気づいた事、発見した事
業務関連のネタで恐縮ですが、RHEL7の新技術検証を行う機会を得たので、昔のUNIXや最近までのLINUXとは大きく様変わりしてきた事を痛感します。
つい最近までは、仮想化と言えば、VMWareやXEN、KVM、Hyper-V等によるサーバ集約や、仮想リソースバランスの管理が中心、完全仮想化や準仮想化を実現する、ハイパーバイザーが主役でした。
ところが、昨年度辺りから特に躍進している仮想技術が、Dockerなどに代表される、LXC系のコンテナ仮想化技術です。
元々は、FreeBSDやNetBSDなどで利用されていたJailをベースに、カーネルだけを共通化して、ユーザランド部分を仮想化する技術となります。
何故、Dockerなどのコンテナ仮想化が持て囃されるかは、観点によって諸論がありますが、一番大きな点はハイパーバイザー層が存在しない為に仮想化実行負荷が軽減されて、リソースが軽減できる点と、処理速度の改善や、仮想化の集約度が向上する点も見逃せません。
また、AmazonAWSやGoogleAPPS、WindowsAzureなどのクラウドサービスには、コンテナ型仮想化でリソースを節約し、CPUやネットワークなどの帯域制御で、顧客へSLAベースのサービスを簡単に提供できる点も歓迎されています。

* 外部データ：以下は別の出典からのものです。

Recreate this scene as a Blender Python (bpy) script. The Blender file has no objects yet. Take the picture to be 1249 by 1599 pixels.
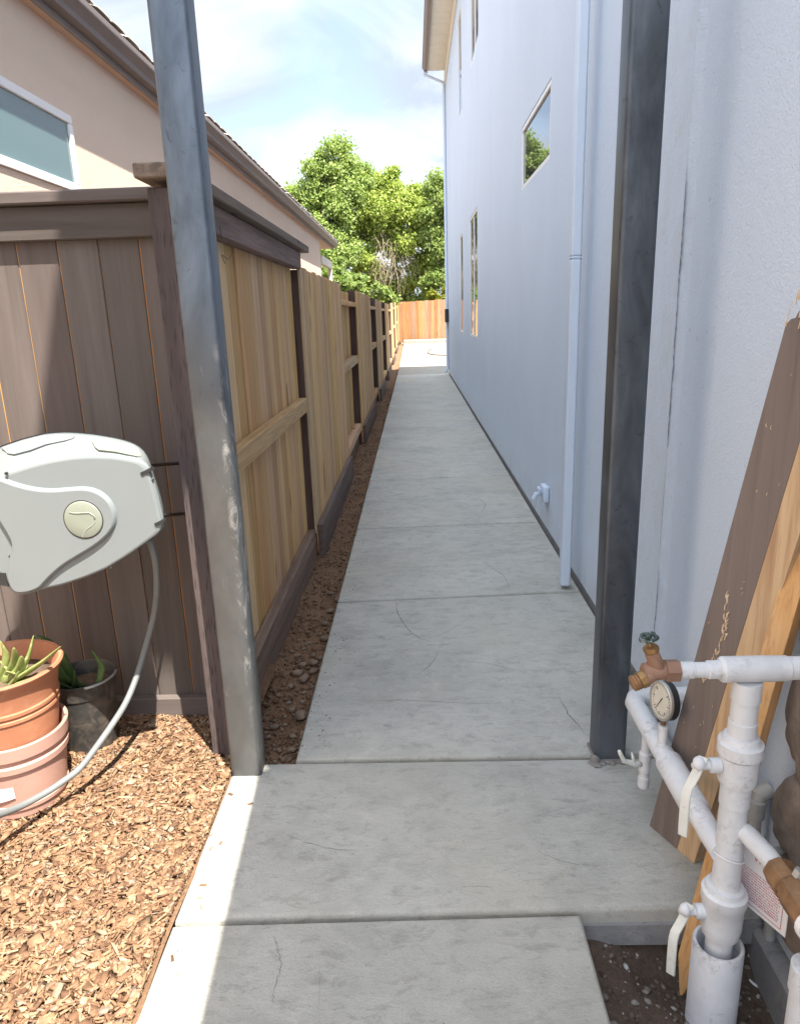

一方のVMWareでは、DRSなどによる自動負荷分散機能が合るので対抗可能なようにも思えますが、VMWareやHyper-Vなどの仮想ゲストをライブマイグレーションで負荷分散する場合、最低でも数十GB単位のOSイメージを、ノード間で遷移させるため、非常に負荷の大きな処理となります。

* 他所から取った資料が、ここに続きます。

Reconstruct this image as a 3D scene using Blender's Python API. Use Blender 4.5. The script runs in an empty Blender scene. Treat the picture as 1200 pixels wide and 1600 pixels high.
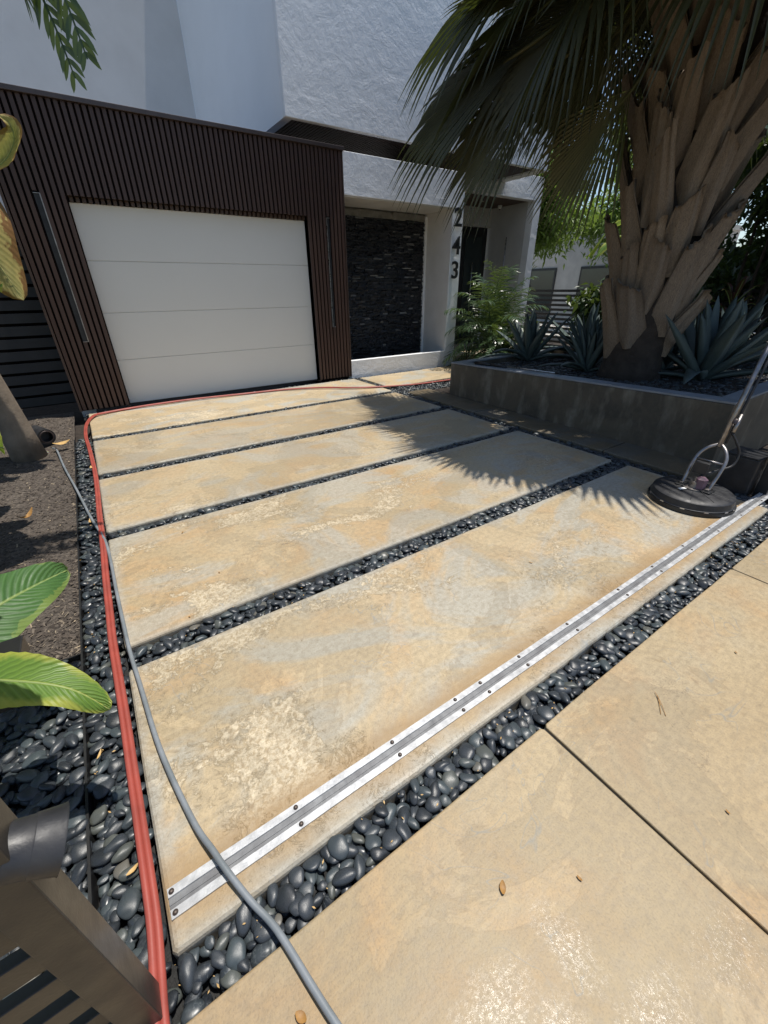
import bpy, math, random
from mathutils import Vector, Matrix, Quaternion, noise
random.seed(7)
R_ = math.radians
scene = bpy.context.scene
COL = scene.collection

# ---------------------------------------------------------------- camera
cam_d = bpy.data.cameras.new('camera')
cam = bpy.data.objects.new('camera', cam_d); COL.objects.link(cam)
pitch, yaw, roll = R_(28.81), R_(33.95), R_(-0.456)
Fv = Vector((math.sin(yaw)*math.cos(pitch), math.cos(yaw)*math.cos(pitch), -math.sin(pitch)))
Rv = Vector((math.cos(yaw), -math.sin(yaw), 0)); Uv = Rv.cross(Fv)
R2 = Rv*math.cos(roll)+Uv*math.sin(roll); U2 = Uv*math.cos(roll)-Rv*math.sin(roll)
m = Matrix((R2, U2, -Fv)).transposed().to_4x4(); m.translation = Vector((0, 0, 1.5))
cam.matrix_world = m
cam_d.sensor_fit = 'VERTICAL'; cam_d.sensor_height = 24.0
cam_d.lens = 24.0*636.6/1600.0
cam_d.clip_start = 0.02; cam_d.clip_end = 600
scene.camera = cam

# ---------------------------------------------------------------- sky and sun
SUN_EL, SUN_AZ = R_(76.3), R_(99.0)
sv = Vector((math.sin(SUN_AZ)*math.cos(SUN_EL), math.cos(SUN_AZ)*math.cos(SUN_EL), math.sin(SUN_EL)))
w = bpy.data.worlds.new('World'); scene.world = w; w.use_nodes = True
wn = w.node_tree.nodes; wl = w.node_tree.links; wn.clear()
wo = wn.new('ShaderNodeOutputWorld'); wb = wn.new('ShaderNodeBackground'); ws = wn.new('ShaderNodeTexSky')
ws.sky_type = 'NISHITA'; ws.sun_disc = False; ws.sun_elevation = SUN_EL; ws.sun_rotation = SUN_AZ
ws.air_density = 1.0; ws.dust_density = 0.6; ws.ozone_density = 1.5
wb.inputs[1].default_value = 0.108
wl.new(ws.outputs[0], wb.inputs[0]); wl.new(wb.outputs[0], wo.inputs[0])
sd = bpy.data.lights.new('sun', 'SUN'); sd.energy = 3.8; sd.angle = R_(0.55); sd.color = (1.0, 0.95, 0.87)
so = bpy.data.objects.new('sun', sd); COL.objects.link(so)
so.rotation_mode = 'QUATERNION'; so.rotation_quaternion = sv.to_track_quat('Z', 'Y'); so.location = (3, 0, 12)
vs = scene.view_settings
vs.view_transform = 'Standard'; vs.look = 'None'; vs.exposure = 0.43; vs.gamma = 1.0; vs.use_curve_mapping = False
scene.render.engine = 'CYCLES'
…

しかし、コンテナ型仮想化ではカーネル部分を除くユーザランドのみが対象となるため、同様のライブマイグレーションでは数十MB〜数百MBのデータをノード間で遷移させるだけで処理が完了します。
昨今のHW性能におけるノード間遷移では、VMの場合で数分〜十数分、コンテナの場合は数秒〜数十秒となり、クラウドのような大規模サービスではVM型仮想化が淘汰されて、コンテナ型仮想化へ移行せざるを得ないのでした。
また、コンテナ型仮想化機能が改善され、従来は不可能だったある程度のマルチOSに対応した点も強みです。
例えば、CentOS7.1環境で、CentOS6.xや5.x、UbuntuやDebianなどの異なるディストリビューションが、コンテナとして稼働します。
むしろ、CoreOSなどのクラスタ対応のコンテナ仮想化専用ディストリビューション上で、データセンターなどの大規模クラウドが稼働しており、古き良き時代のディストリビューション制約などは無くなってしまいました。
更に、ベアメタル推奨のDBサーバなども、コンテナ仮想化で実行効率が改善されて、(起動コンテナ)数の論理がまかり通る時代となりました。
そう、Hadoopの大規模DBは上記のコンテナ運用推奨で、従来のベアメタル運用では全く性能が出ません。
一昔前には、ビルの1フロアを占拠して隆盛を極めたメインフレームは、今や仮想化ゲストとして動作したり、SystemZのような高機能サーバへの転身を果たしています。
旧来の技術的な概念は次々と書き換えられ、何処まで進歩するのか楽しみな今日この頃です。